• [Exercise prompt] Scan the listing below. Report each line that includes "vscale".

• [Given material]

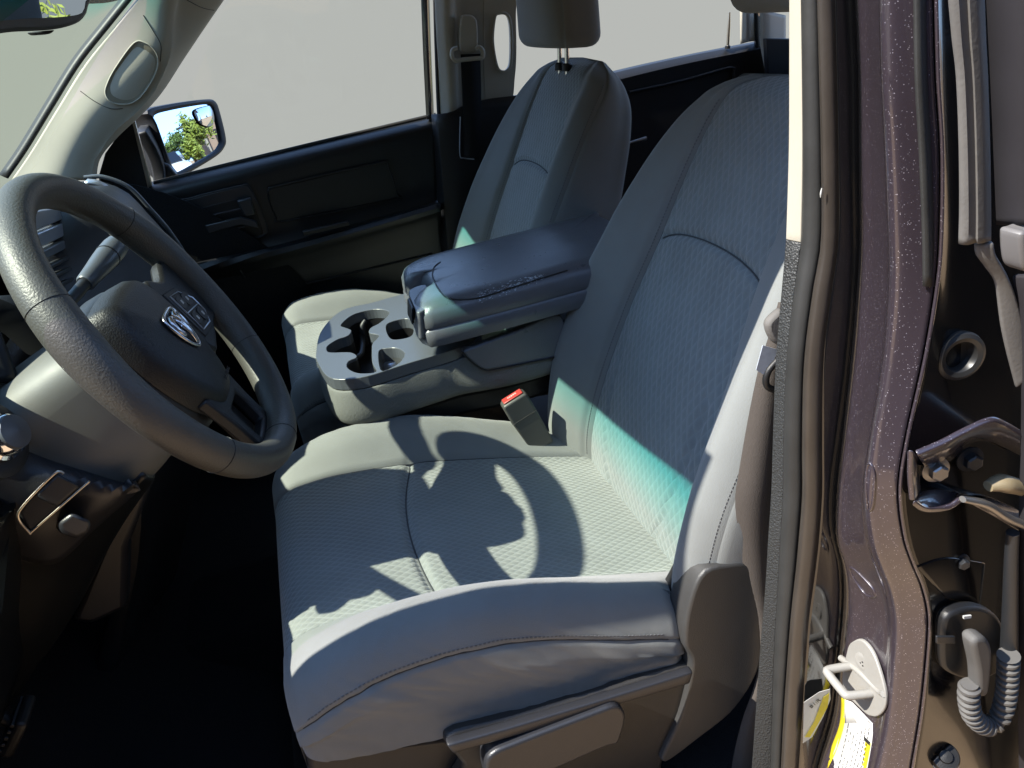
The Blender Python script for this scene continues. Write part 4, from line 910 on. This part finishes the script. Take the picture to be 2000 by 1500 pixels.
sheet('pillar_seal', [r_([(1474, -70), (1475, 60), (1482, 140)], 1.155), r_([(1486, -70), (1484, 60), (1492, 140)], 1.155)], M_gloss, rp, n=16, thick=.01)
sheet('quarter_trim', [r_([(1484, 20), (1484, 80), (1494, 140)], 1.12), r_([(1500, 22), (1501, 80), (1503, 140)], 1.11), r_([(1535, 30), (1535, 80), (1535, 140)], 1.15)], M_beige, rp, n=16, m=10, across=True, thick=.02)
slab('quarter_lower', px([(1497, 75), (1545, 75), (1545, 175), (1502, 175)], y=1.09), (0, .02, 0), M_black, rp, bev=.003)
# ------------------------------------------------------------------ driver seat: plastic shields and lever
slab('base_front', cr(px([(604, 1446), (700, 1458), (868, 1440), (905, 1440), (890, 1560), (640, 1560)], y=-.272), 40, True), (0, .30, 0), M_dark, drv, bev=.01)
sh = cr(px([(870, 1442), (1000, 1405), (1200, 1345), (1340, 1302), (1358, 1306), (1345, 1350), (1296, 1486), (1270, 1560), (960, 1600), (880, 1560), (905, 1500)], y=-.302), 70, True)
shp = slab('side_shield', sh, (0, .03, 0), M_shield, drv, bev=.006)
sheet('shield_ledge', [px([(868, 1440), (1000, 1403), (1200, 1343), (1345, 1298)], y=-.314), px([(880, 1456), (1000, 1422), (1200, 1362), (1338, 1322)], y=-.314)], M_shield2, shp, n=30, thick=.014, bev=.003, soff=1)
hd = cr(px([(948, 1500), (962, 1474), (1010, 1452), (1160, 1394), (1200, 1380), (1218, 1388), (1222, 1410), (1206, 1456), (1180, 1462), (1000, 1540), (960, 1545)], y=-.336), 70, True)
slab('height_lever', hd, (0, .032, 0), M_shield2, drv, bev=.010, bseg=4)
rc_ = cr(px([(1352, 1300), (1338, 1260), (1345, 1190), (1372, 1122), (1420, 1104), (1468, 1108), (1488, 1180), (1488, 1290), (1440, 1380), (1370, 1440), (1292, 1492), (1330, 1400)], y=-.312), 70, True)
slab('recliner_cover', rc_, (0, .05, 0), mat('recliner cover plastic', (.055, .054, .053), .5, bump=('grain', 700, .35, .0005), vary=.06), drv, bev=.012, bseg=4)
slab('hinge_shroud', cr(px([(1300, 1240), (1338, 1180), (1378, 1112), (1400, 1116), (1372, 1180), (1345, 1262), (1320, 1270)], y=-.284), 40, True), (0, .06, 0), M_black, drv, bev=.008)
# ------------------------------------------------------------------ near door pillar
bp_ = thing('door_pillar', 'plum metallic door pillar with rubber seals, striker and rear door hinge', 'door pillar', (.15, -.42, 0))
PY = [-60, 150, 300, 465, 560, 700, 860, 960, 1050, 1105, 1150, 1210, 1300, 1400, 1500, 1570]
def colm(xs, y0, dx=0, k=.035):
    out = []
    for x, y in zip(xs, PY): p = at(x, y, y=y0-k*y/1500); out.append(p+Vector((dx, 0, 0)))
    return out
cA = [1541, 1541, 1540, 1536, 1527, 1515, 1509, 1506, 1500, 1497, 1494, 1489, 1482, 1475, 1468, 1462]
cB = [1563, 1566, 1567, 1565, 1552, 1536, 1530, 1529, 1524, 1521, 1519, 1515, 1511, 1508, 1505, 1502]
cC = [1598, 1603, 1606, 1606, 1590, 1572, 1567, 1567, 1560, 1555, 1550, 1544, 1537, 1530, 1525, 1520]
cD = [1630, 1635, 1638, 1638, 1626, 1609, 1606, 1606, 1600, 1594, 1588, 1580, 1573, 1567, 1560, 1555]
cE = [1672, 1681, 1682, 1684, 1680, 1669, 1650, 1638, 1636, 1650, 1656, 1655, 1646, 1636, 1604, 1590]
cF = [1750, 1753, 1761, 1767, 1768, 1756, 1728, 1716, 1727, 1745, 1764, 1776, 1772, 1762, 1746, 1735]
trA, trB = colm(cA, -.328), colm(cB, -.345)
i0 = 4
jt = (at(1535, 468, y=-.328-.035*468/1500), at(1564, 474, y=-.345-.035*474/1500))
up_ = lambda L_, j: [p for p, y in zip(L_, PY) if y < 440]+[j]
dn_ = lambda L_, j: [j]+[p for p, y in zip(L_, PY) if y > 500]
back_ = lambda L_: [p+Vector((.035, .030, 0)) for p in L_]
sheet('upper_trim', [back_(up_(trA, jt[0])), up_(trA, jt[0]), up_(trB, jt[1])], M_beige, bp_, n=30, thick=.006, bev=.001)
M_speck = mat('grained charcoal trim', (.032, .034, .035), .55, bump=('grain', 420, .9, .0012), vary=.3, vscale=300)
sheet('lower_trim', [back_(dn_(trA, jt[0])), dn_(trA, jt[0]), dn_(trB, jt[1])], M_speck, bp_, n=40, thick=.006, bev=.001)
def bulge(L0, L1, out, k=6):
    """rounded rubber section between two long edges, pushed towards the door opening"""
    rows = []
    for i in range(k+1):
        t = i/k; b = math.sin(PI*t)**.8
        rows.append([p.lerp(q, t)+Vector((-out*b, -out*.35*b, 0)) for p, q in zip(L0, L1)])
    return rows
CB, CC, CD = colm(cB, -.346), colm(cC, -.368), colm(cD, -.388)
sheet('weatherstrip', bulge(CB, CC, .007), M_rubber, bp_, n=60, thick=.004)
M_rub2 = mat('bulb seal rubber', (.058, .048, .040), .34, spec=.5, bump=('noise', 160, .25, .0008), vary=.3, vscale=18)
sheet('bulb_seal', bulge(CC, CD, .011), M_rub2, bp_, n=60, thick=.004)
CE = colm(cE, -.400); CF = colm(cF, -.497)
# jamb channel between the seal and the painted face
ch = [CD, [p.lerp(q, .25)+Vector((.018, 0, 0)) for p, q in zip(CD, CE)], [p.lerp(q, .6)+Vector((.022, .004, 0)) for p, q in zip(CD, CE)], [p.lerp(q, .85)+Vector((.006, .006, 0)) for p, q in zip(CD, CE)], CE]
sheet('jamb_channel', ch, M_gloss, bp_, n=60, m=20, across=True, thick=.003)
# painted face, rolled over its outer corner into the hinge recess
mid = lambda t, d: [p.lerp(q, t)+Vector((d, 0, 0)) for p, q in zip(CE, CF)]
cG = [x+w_ for x, w_ in zip(cF, [34, 38, 40, 34, 26, 16, 10, 9, 9, 10, 10, 10, 10, 10, 10, 10])]
CG = [p+Vector((.012, -.004, 0)) for p in colm(cG, -.503)]
CH = [at(x, y, y=-.500-.035*y/1500) for x, y in zip([1850, 1855, 1860, 1870, 1870, 1880, 1880, 1880, 1885, 1885, 1885, 1885, 1885, 1885, 1885, 1885], PY)]
CI = [at(x, y, y=-.492-.035*y/1500) for x, y in zip([2010]*16, PY)]
pf = sheet('painted_face', [CE, mid(.12, -.003), mid(.35, -.002), mid(.7, -.004), mid(.84, -.009), mid(.94, -.008), CF, CG], M_paint, bp_, n=110, m=40, across=True, thick=.004)
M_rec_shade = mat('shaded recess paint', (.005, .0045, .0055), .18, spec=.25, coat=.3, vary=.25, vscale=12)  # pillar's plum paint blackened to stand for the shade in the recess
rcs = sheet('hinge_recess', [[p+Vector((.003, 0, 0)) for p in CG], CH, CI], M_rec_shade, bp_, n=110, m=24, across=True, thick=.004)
tube('panel_edge', [p+Vector((.002, -.002, 0)) for p in CG], .0016, M_paint, bp_, seg=8, n=90)
sheet('drip_groove', [colm([x+40 for x in cF], -.508)[:5], colm([x+58 for x in cF], -.506)[:5]], M_rubber, bp_, n=24, thick=.003)
# wear marks: small chips on the seal
bpy.context.view_layer.update()
BF = [bvh(pf)]; BR = [bvh(rcs)]
for q in ((1603, 378),):
    p = at(q[0], q[1], y=-.385-.035*q[1]/1500); tube('seal_chip', [p+Vector((0, 0, -.004)), p, p+Vector((.001, 0, .005))], [.0003, .0008, .0004], M_paper, bp_, n=6, seg=5)
def onf(pts, off=0, B_=None): return [p for p in (onto(B_ or BF, *q, off=off) for q in pts) if p is not None]
# stamped oval in the painted face
for pts in ([(1694, 915), (1700, 905), (1708, 930), (1704, 985), (1696, 995), (1692, 960)], [(1660, 1110), (1672, 1115), (1705, 1150), (1708, 1165), (1690, 1160), (1668, 1130)]):
    q = onf(pts, .0005)
    if len(q) > 4: tube('stamped_edge', q, .0014, M_paint, bp_, seg=8, n=50, closed=True)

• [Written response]
M_speck = mat('grained charcoal trim', (.032, .034, .035), .55, bump=('grain', 420, .9, .0012), vary=.3, vscale=300)
M_rub2 = mat('bulb seal rubber', (.058, .048, .040), .34, spec=.5, bump=('noise', 160, .25, .0008), vary=.3, vscale=18)
M_rec_shade = mat('shaded recess paint', (.005, .0045, .0055), .18, spec=.25, coat=.3, vary=.25, vscale=12)  # pillar's plum paint blackened to stand for the shade in the recess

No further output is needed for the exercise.